Fritz sez: How did the Nazis get involved in this whole thing anyway? I don't remember.
Q: Hi Cait. It is I! Your cousins sisters husbands friends old room mate The
Infamous Westward Stabber! (So what does that make us? ABSOLUTLY NOTHING!)
1. Hey cait... if you give me 3000 gil I'll y'know "do" artemis for ya...
2. NO!!! WAIT!!! That didnt come out right! I meant assasinate! Ice! Waste!
you know
3. Whew... so any way do i have a job?
4. If not you wanna buy a slightly used mini gun? If armed with AP (armor
peircing) rounds it can kill a super mutant in a single shot... eh? eh?
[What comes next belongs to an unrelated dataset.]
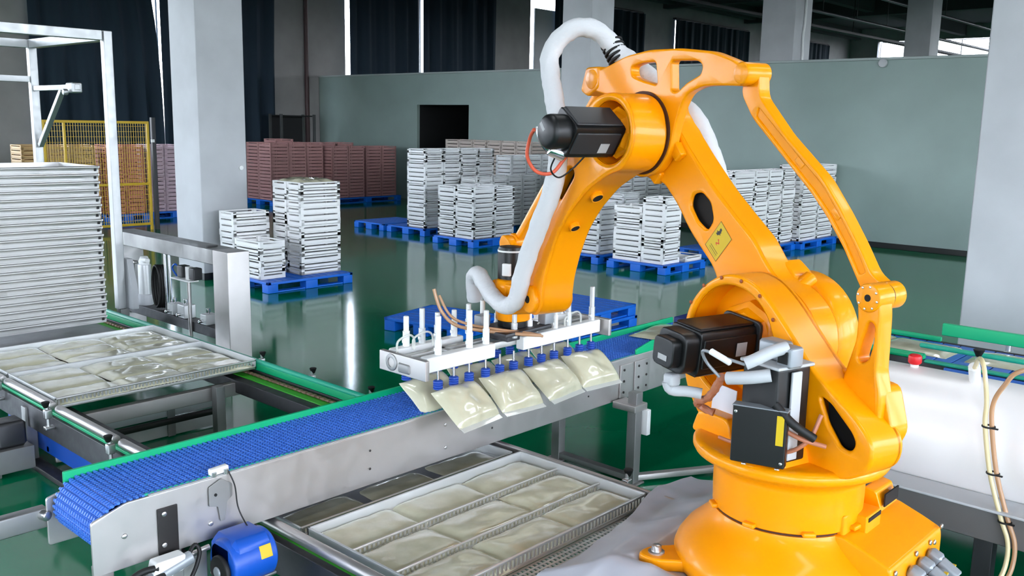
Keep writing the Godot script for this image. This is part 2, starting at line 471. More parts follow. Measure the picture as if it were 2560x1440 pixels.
func room():
	var b := MB.new(); b.span(P(-14, -0.3, -26.1), P(60, 0, 12.3)); struct("floor", b, M.floor, "glossy green epoxy floor of the packing hall")
	b = MB.new(); b.span(P(-14, 8.6, -26.1), P(60, 8.9, 12.3)); struct("ceiling", b, M.ceiling)
	var bw := [[-10.2, -3.4], [-0.2, 6.6], [9.75, 16.5], [19.65, 26.5], [28.9, 36.3], [39.4, 46.1], [49.2, 56.0]]
	wall_with_windows("wall_back", "x", -25.8, 0.3, -14, 60, bw, 1.0, 7.45, 8.6, M.wall)
	var fw := [[-12.5, -7], [-6, -0.5], [0.5, 6], [7, 12.5], [13.5, 18], [20, 27], [29, 36]]
	wall_with_windows("wall_front", "x", 12.3, 0.3, -14, 60, fw, 0.9, 6.4, 8.6, M.wall)
	wall_with_windows("wall_left", "z", -14.0, 0.3, -26.1, 12.3, [[-22, -16], [-14, -8], [2, 10]], 0.9, 6.4, 8.6, M.wall)
	wall_with_windows("wall_right", "z", 59.7, 0.3, -26.1, 12.3, [[-24, -17.5], [-16.5, -8.5], [-7.5, 4]], 4.2, 7.8, 8.6, M.wall)
	var n := 1
	for w in bw: window_unit(n, "x", -25.8, w[0], w[1], 1.0, 7.45); n += 1
	for w in fw: window_unit(n, "x", 12.3, w[0], w[1], 0.9, 6.4); n += 1
	for w in [[-22, -16], [-14, -8], [2, 10]]: window_unit(n, "z", -13.7, w[0], w[1], 0.9, 6.4); n += 1
	for w in [[-24, -17.5], [-16.5, -8.5], [-7.5, 4]]: window_unit(n, "z", 60.0, w[0], w[1], 4.2, 7.8); n += 1
	# navy curtains in front of the back windows, with slits of daylight between them
	curtain(9.55, 13.05, 0.95, 7.375, -25.62, "navy curtain left of the daylight slit behind the steel gantry", -0.55)
	curtain(13.07, 16.7, 0.95, 7.375, -25.60, "navy curtain partly hidden by the white pillar by the stainless gate", 0.18)
	curtain(19.70, 22.84, 0.95, 7.375, -25.62, "navy curtain between two daylight slits above the grey partition")
	curtain(22.96, 26.7, 0.95, 7.375, -25.62, "navy curtain right of the second daylight slit above the partition")
	curtain(30.2, 36.6, 0.95, 7.375, -25.62, "far navy curtain seen through the loop of the white hose")
	curtain(49.2, 56.2, 0.95, 7.375, -25.62, "last navy curtain at the far end of the back wall")
	curtain(39.2, 46.3, 0.95, 7.375, -25.62, "farthest navy curtain at the back right above the robot arm")
	for w in bw:
		b = MB.new(); b.span(P(w[0] - 0.2, 7.40, -25.80), P(w[1] + 0.2, 7.47, -25.66), 0.006); b.cyl(P(w[0] - 0.2, 7.40, -25.62), P(w[1] + 0.2, 7.40, -25.62), 0.02, 8); b.span(P(w[0] - 0.2, 7.40, -25.66), P(w[1] + 0.2, 7.44, -25.60))
		solo("curtain_rail", b, M.duct_dark, P(w[0], 7.4, -25.7), "dark curtain rail over the back windows, %s" % ["far left", "left, out of view", "behind the white pillar", "above the grey partition", "right of the hose loop", "above the truss of the robot", "at the far right end"][bw.find(w)], "rail", "curtain rails")
	# pipe and ledge on the bare pier
	b = MB.new(); b.cyl(P(18.0, 0, -25.66), P(18.0, 8.6, -25.66), 0.07, 12); solo("drain_pipe", b, M.pipe_red, P(18.0, 0, -25.66), "dark reddish vertical pipe on the grey back wall beside the curtains", "pipe")
	b = MB.new(); b.span(P(29.08, 0.9, -25.78), P(30.35, 6.9, -25.70), 0.01); solo("wall_panel", b, M.light_grey, P(29.6, 0.9, -25.75), "pale upright panel on the back wall seen beside the hose loop", "panel")
	# grey partition with its doorway
	b = MB.new()
	b.span(P(18.56, 0, -25.78), P(18.66, 3.66, -20.96)); b.span(P(18.56, 0, -18.80), P(18.66, 3.66, 12.0)); b.span(P(18.56, 2.79, -20.96), P(18.66, 3.66, -18.80))
	struct("wall_partition", b, M.partition, "long low grey-green partition wall behind the stacks")
	b = MB.new(); b.span(P(18.53, 3.66, -25.78), P(18.69, 3.71, 12.0), 0.006); struct("trim_1", b, M.partition_trim)
	b = MB.new(); b.span(P(18.52, 0, -18.80), P(18.56, 0.11, 12.0), 0.005); struct("baseboard_partition", b, M.skirting)
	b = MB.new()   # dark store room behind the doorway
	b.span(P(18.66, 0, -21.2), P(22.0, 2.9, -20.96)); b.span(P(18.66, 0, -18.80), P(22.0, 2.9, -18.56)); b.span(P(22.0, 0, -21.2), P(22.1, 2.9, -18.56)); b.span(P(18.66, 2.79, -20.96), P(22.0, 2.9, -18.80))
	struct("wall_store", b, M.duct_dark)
	b = MB.new(); b.cyl(P(18.50, 3.60, -7.32), P(18.56, 3.60, -7.32), 0.085, 20, 0.01); solo("round_fitting", b, M.light_grey, P(18.53, 3.6, -7.32), "small round grey fitting on the top edge of the partition", "fitting")
	# pillars
	var o = pillar(6.69, -12.12, 0.74, "white square pillar behind the stainless gate, nearest on the left")
	b = MB.new(); b.cyl(P(7.33, 1.59, -12.12), P(7.33, 1.59, -12.10), 0.035, 16, 0.005); obj("round_sensor", b, M.white_plastic, o)
	pillar(9.0, -1.92, 0.72, "wide pale pillar at the right edge behind the green guide rail")
	pillar(14.05, -11.03, 0.7, "grey pillar behind the loop of the white hose")
	var pl = pillar(22.0, -10.94, 0.9, "grey pillar beyond the partition with a bright vertical streak")
	b = MB.new(); b.tube(curve([P(22.42, 3.0, -10.90), P(22.44, 4.0, -10.90), P(22.40, 4.6, -10.90), P(22.46, 5.2, -10.90), P(22.44, 8.4, -10.90)], 4), 0.03, 8); obj("conduit", b, M.white_plastic, pl)
	pillar(31.0, -10.82, 0.8, "farthest dark grey pillar beyond the partition, near the bright windows")
	# beams and pipes under the ceiling
	for z in [-25.3, -19.0, -11.4, -3.0]:
		b = MB.new(); b.span(P(-14, 7.95, z - 0.2), P(60, 8.6, z + 0.2), 0.01)
		solo("ceiling_beam", b, M.ceiling, P(16, 7.95, z), "dark concrete beam running along under the ceiling", "beam", "long beams under the ceiling")
	for x in [14.4, 22.4, 31.4, 38.5, 46.2]:
		b = MB.new(); b.span(P(x - 0.2, 7.8, -25.8), P(x + 0.2, 8.58, 12), 0.01)
		solo("cross_beam", b, M.ceiling, P(x, 7.8, -7), "dark cross beam under the ceiling between the pillars", "beam", "cross beams under the ceiling")
	var pi := 0
	for q in [[-17.0, 6.9, 0.07], [-14.5, 7.2, 0.06], [-9.2, 7.1, 0.08], [-8.6, 6.75, 0.06], [-6.0, 7.05, 0.07]]:
		b = MB.new(); b.cyl(P(19.2, q[1], q[0]), P(59.6, q[1], q[0]), q[2], 10)
		for k in 8: b.span(P(20.0 + k * 3.3, q[1], q[0] - 0.012), P(20.03 + k * 3.3, 8.6, q[0] + 0.012))
		solo("ceiling_pipe", b, M.duct, P(30, q[1], q[0]), "thin grey pipe under the far ceiling, %s of five counted from the window wall" % ORD2[pi], "pipe", "pipes hung under the far ceiling"); pi += 1
	for q in [[-18.5, 6.6], [-7.2, 6.5]]:
		b = MB.new(); b.span(P(20, q[1], q[0] - 0.18), P(59.6, q[1] + 0.12, q[0] + 0.18), 0.01)
		for k in 6: b.span(P(22.0 + k * 4.2, q[1] + 0.12, q[0] - 0.015), P(22.03 + k * 4.2, 8.58, q[0] + 0.015))
		solo("cable_tray", b, M.duct_dark, P(30, q[1], q[0]), "dark cable tray under the far ceiling, %s" % ("nearer the window wall" if q[0] < -10 else "right of the far pillars"), "cable tray", "cable trays under the far ceiling")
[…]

5. Have you ever played fallout?
6. You should its the best RPG EVER made. Even better that Wild Arms! You
have the Westward Stabbers garuntee!
Ok thats it... now dont think i wont "Ice" artemis too... and for an extra
100 zenny I'll waste his hermaphrodite lover (that man are sick) for ya
also!
The Infamous Westward Stabber
Kefka sez:
1. Do Artemis? Heh heh heh. Heh heh cool.
2. Huh huh, he said "assassinate."
3. No. Get lost.
4. "Piercing". Huh huh.
5. Is tha' the one game where they had those
6. Do you get to SCORE in it?
Fritz sez: Okay, that's enough of this. Jean, I'm putting you in command.
Jean sez: Hullo.
Q: I accept this fight on a condition
Firstly I will not fight Glick alone, I am frail and weak. I will only
fight a special tag-team match with my teammates comprising of nazi
warlords and very bad wrestlers.
Once I have defeated Glick's team, I shall move onto.......Cait Sith.
For trying to accuse me of being my Aqua liking flatmate, I have
kidnapped your Friend! I will only release Mog if you pay me a hefty
randsome of 100gil!........uh, 100,000 gil!
I will not rest until my task is completed!
The Anti-Glick
Jean sez: Gil, gil, gil. This is Yuffie's song.
Fritz sez: All right, I'm calling this off. Let's hope Cait is awake tomorrow. That's it for today!